__PROBLEM DETAILS__
Exactly repeat the lines starting at the one that holds "Write part 4" and ending at the one that holds "return mb.build('bracket', M_iron, parent)". Both end lines count; leave out everything else.
— BEGIN —
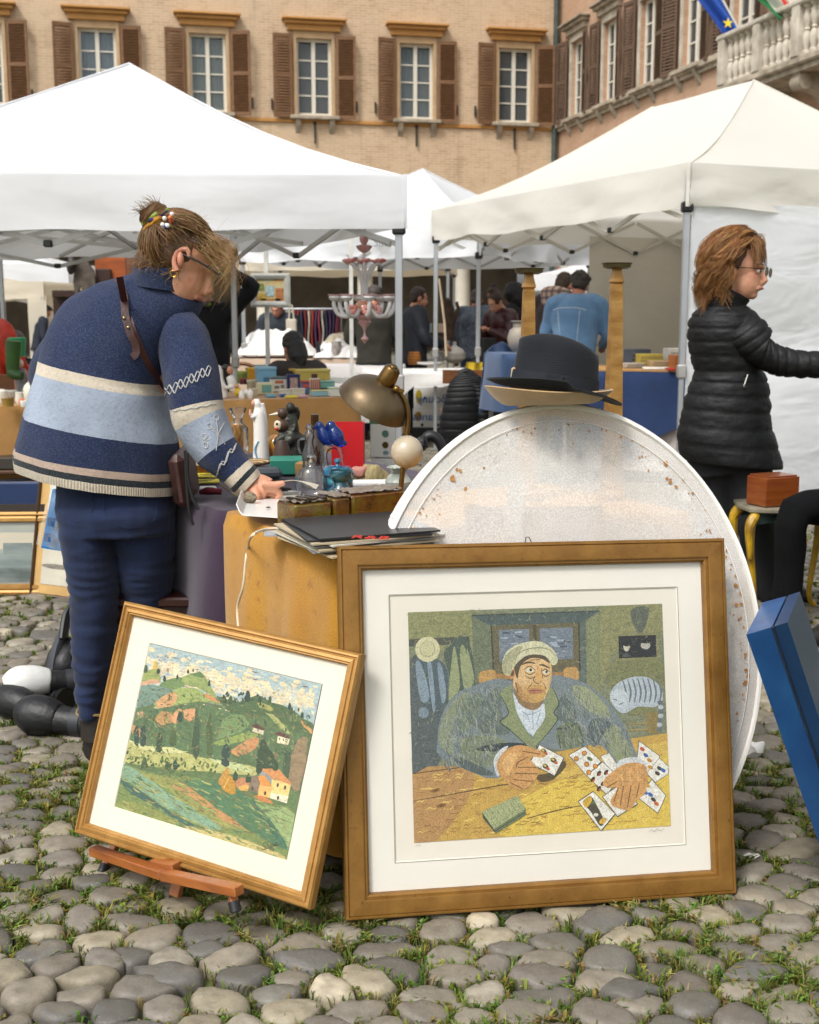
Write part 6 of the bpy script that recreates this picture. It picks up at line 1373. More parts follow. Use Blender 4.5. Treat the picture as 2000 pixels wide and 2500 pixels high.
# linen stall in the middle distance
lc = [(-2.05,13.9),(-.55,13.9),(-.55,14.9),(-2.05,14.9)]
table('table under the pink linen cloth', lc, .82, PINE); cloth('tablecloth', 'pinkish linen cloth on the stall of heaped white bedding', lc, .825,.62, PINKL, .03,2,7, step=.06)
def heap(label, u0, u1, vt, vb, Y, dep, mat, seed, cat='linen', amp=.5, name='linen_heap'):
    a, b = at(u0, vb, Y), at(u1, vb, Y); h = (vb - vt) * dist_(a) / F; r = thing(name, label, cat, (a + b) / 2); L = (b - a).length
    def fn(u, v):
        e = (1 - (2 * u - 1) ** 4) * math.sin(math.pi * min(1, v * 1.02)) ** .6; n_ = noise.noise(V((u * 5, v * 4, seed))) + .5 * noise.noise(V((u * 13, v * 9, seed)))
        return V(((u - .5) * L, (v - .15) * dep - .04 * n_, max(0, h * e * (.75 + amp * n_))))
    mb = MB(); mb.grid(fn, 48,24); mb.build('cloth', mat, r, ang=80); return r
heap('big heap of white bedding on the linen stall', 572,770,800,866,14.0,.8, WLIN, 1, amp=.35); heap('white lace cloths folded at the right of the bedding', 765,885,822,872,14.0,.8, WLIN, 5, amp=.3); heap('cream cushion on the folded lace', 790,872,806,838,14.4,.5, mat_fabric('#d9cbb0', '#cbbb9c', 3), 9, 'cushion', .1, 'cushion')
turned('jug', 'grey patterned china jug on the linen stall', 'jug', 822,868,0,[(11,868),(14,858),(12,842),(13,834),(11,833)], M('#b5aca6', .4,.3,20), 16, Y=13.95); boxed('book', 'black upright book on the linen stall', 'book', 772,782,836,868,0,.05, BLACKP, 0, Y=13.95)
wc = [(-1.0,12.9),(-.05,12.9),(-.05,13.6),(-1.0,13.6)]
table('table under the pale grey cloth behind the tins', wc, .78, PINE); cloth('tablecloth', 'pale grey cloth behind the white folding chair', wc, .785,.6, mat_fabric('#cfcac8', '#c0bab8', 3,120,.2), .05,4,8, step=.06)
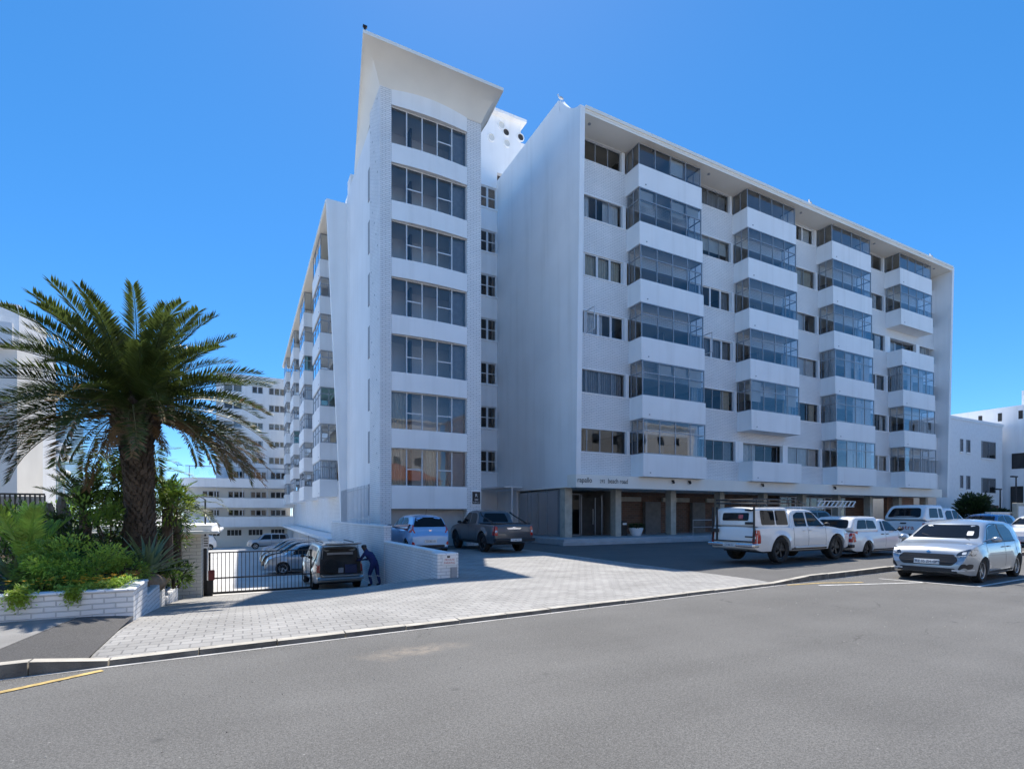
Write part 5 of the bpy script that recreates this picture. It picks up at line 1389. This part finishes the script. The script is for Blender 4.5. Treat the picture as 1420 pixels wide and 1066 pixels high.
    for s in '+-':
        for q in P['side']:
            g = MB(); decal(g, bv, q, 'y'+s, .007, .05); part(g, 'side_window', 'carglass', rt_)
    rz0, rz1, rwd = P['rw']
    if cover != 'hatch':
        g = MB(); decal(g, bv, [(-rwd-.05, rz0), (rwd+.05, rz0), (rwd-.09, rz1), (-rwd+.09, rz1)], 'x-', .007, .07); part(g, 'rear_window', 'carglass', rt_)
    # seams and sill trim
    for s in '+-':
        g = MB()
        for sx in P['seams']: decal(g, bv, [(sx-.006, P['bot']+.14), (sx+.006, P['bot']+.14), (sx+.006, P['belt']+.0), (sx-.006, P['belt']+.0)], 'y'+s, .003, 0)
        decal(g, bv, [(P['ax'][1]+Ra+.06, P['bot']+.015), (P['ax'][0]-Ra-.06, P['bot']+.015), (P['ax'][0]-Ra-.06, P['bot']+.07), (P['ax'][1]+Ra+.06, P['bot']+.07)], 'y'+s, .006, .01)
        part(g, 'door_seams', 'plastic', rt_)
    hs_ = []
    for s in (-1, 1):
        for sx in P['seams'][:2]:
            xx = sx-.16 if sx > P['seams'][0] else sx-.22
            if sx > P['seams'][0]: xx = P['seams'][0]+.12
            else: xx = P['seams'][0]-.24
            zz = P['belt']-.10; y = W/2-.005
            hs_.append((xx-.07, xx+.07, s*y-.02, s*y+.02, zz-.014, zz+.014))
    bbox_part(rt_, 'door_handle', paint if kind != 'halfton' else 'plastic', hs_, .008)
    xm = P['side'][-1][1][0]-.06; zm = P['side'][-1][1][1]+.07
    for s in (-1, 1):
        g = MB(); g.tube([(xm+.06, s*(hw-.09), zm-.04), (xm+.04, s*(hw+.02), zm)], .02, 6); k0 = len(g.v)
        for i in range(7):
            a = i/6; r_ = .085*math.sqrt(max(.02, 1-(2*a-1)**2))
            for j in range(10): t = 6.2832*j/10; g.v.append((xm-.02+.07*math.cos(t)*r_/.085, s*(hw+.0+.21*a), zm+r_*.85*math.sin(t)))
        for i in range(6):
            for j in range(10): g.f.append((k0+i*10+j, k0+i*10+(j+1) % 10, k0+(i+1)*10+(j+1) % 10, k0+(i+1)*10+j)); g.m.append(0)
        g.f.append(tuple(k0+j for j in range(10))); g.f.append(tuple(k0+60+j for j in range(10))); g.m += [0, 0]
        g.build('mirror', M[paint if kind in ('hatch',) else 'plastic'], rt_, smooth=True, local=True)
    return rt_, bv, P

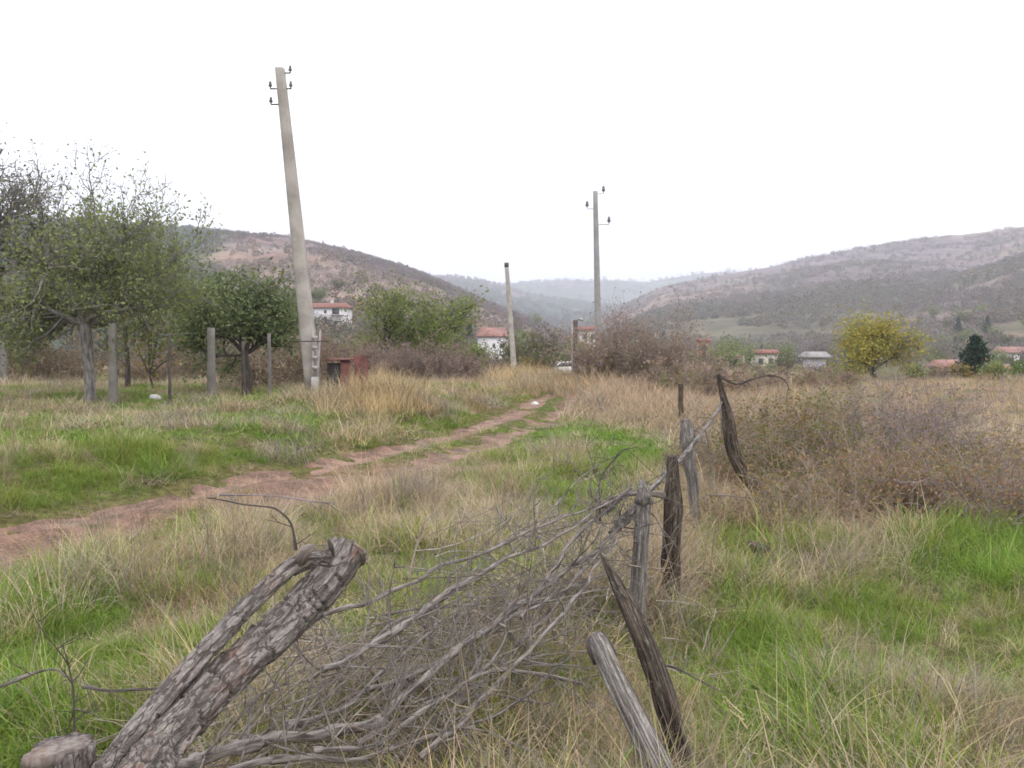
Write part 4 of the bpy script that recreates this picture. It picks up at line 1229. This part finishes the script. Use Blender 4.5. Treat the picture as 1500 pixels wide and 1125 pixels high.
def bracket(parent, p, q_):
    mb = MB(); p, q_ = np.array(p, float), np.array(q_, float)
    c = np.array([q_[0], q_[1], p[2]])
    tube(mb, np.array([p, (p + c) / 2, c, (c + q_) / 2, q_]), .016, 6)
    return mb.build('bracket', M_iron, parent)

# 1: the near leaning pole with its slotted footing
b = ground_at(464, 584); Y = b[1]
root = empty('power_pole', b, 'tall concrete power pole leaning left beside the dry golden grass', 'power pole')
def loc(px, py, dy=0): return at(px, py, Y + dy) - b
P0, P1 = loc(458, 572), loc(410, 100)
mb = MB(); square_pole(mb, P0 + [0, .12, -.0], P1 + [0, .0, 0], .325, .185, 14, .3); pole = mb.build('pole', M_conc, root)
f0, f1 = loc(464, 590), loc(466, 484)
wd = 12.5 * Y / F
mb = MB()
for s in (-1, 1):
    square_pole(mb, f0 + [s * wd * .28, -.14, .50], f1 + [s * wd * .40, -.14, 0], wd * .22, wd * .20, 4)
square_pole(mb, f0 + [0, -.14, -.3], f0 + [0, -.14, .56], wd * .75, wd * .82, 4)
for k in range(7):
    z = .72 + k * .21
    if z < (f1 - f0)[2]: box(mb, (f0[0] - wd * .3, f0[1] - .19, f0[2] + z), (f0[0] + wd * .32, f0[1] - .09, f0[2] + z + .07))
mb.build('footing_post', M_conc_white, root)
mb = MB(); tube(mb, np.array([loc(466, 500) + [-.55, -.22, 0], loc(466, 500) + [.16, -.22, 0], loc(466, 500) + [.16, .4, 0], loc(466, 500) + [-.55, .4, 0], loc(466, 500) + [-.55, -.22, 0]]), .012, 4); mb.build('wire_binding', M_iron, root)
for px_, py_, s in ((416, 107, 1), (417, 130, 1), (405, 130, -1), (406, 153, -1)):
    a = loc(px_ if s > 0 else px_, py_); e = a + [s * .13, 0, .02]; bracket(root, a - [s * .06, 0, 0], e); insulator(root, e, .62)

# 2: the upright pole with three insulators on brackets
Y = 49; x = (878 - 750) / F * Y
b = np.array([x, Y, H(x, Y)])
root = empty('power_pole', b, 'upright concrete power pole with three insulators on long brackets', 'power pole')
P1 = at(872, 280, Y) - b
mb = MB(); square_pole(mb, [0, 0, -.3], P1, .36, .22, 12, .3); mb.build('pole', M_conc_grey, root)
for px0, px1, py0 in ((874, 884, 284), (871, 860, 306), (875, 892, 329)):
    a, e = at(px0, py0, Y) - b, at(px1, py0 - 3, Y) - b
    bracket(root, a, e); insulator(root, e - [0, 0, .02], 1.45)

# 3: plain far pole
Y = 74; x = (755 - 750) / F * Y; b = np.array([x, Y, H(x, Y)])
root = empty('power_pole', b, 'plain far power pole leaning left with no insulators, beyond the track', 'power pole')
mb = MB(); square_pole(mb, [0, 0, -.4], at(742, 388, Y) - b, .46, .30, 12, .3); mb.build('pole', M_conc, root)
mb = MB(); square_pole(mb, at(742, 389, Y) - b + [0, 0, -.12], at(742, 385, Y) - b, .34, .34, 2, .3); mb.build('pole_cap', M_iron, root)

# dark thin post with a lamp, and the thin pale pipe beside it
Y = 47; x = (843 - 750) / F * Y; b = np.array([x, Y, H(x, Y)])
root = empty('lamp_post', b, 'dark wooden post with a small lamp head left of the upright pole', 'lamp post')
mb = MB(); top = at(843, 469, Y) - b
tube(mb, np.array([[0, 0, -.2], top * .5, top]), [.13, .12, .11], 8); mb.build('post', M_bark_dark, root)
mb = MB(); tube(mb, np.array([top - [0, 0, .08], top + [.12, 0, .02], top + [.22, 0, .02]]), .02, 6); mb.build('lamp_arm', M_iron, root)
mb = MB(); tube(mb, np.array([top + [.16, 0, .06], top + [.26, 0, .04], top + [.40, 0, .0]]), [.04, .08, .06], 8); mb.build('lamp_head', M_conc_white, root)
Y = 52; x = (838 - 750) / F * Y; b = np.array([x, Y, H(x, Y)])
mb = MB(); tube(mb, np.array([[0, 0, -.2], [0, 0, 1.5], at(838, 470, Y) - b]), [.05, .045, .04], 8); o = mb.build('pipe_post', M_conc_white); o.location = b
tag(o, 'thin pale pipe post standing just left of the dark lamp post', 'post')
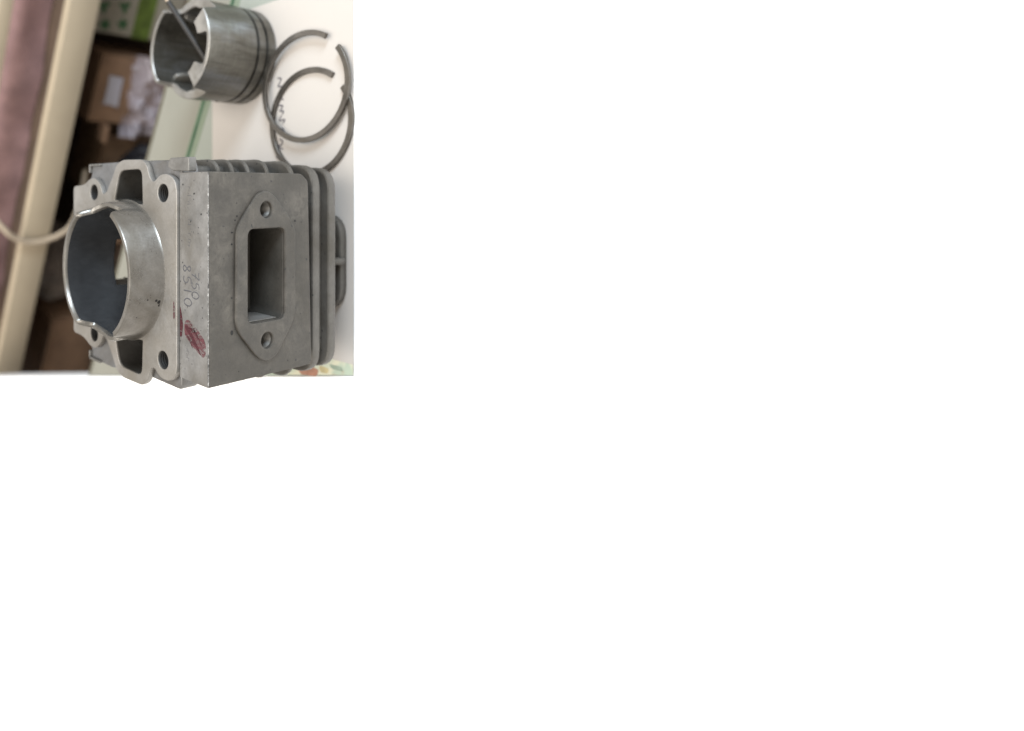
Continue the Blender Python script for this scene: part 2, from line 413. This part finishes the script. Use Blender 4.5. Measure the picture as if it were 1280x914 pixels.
— END —
__SOLVED PROBLEM__
Write part 4 of the bpy script that recreates this picture. It picks up at line 1229. This part finishes the script. Use Blender 4.5. Treat the picture as 1500 pixels wide and 1125 pixels high.
def bracket(parent, p, q_):
    mb = MB(); p, q_ = np.array(p, float), np.array(q_, float)
    c = np.array([q_[0], q_[1], p[2]])
    tube(mb, np.array([p, (p + c) / 2, c, (c + q_) / 2, q_]), .016, 6)
    return mb.build('bracket', M_iron, parent)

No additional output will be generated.